We discussed Joy in our Bible study the other day. It has been on my mind since, for obvious reasons. We were discussing the joy that we knew when we became a Christian. That moment of release and freedom and just "wow, this huge crazy God loves me." Last night, one of the guys and I were given the chance to talk with one girl who has been coming here for quite awhile. It was awesome because we were able to express that joy to her. And it wasn't the whole world is happy with flowers and cinderella style birds and singing but rather the deep-seated not going away assurance that it will be alright inspite of the circumstances around you, peace that you can't understand or explain but is there and shows in your person. The joy that is not dependent on circumstances or personal past but on faith. Just the knowledge that it is all taken care of because He has it under control.
We had one girl who expressed desiring that joy. Wanting what we have.

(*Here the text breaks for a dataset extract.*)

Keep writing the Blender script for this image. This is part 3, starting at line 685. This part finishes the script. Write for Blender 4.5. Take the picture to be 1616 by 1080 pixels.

I want to show it more. I want people to see it when they see me. To see that instead of me.
Tonight is a Barlow Girl's concert - got free tickets! Woot. And I should be getting an amazing book in the mail soon from To Write Love on Her Arms. I am slightly excited about that. Work is going well but pray for more subbing phone calls. I haven't had any in just over a week - not good for me. Trying to work out the paycheck for substituting. They like direct deposit but I am not a fan. I prefer to get my check myself. We shall see.
I had a ton of insightful things that I wanted to say, but I honestly don't remember them now and I have been interrupted at least 30 times so far in writing this so, I am going to just close now and write you another post later. Pictures from the concert to come later!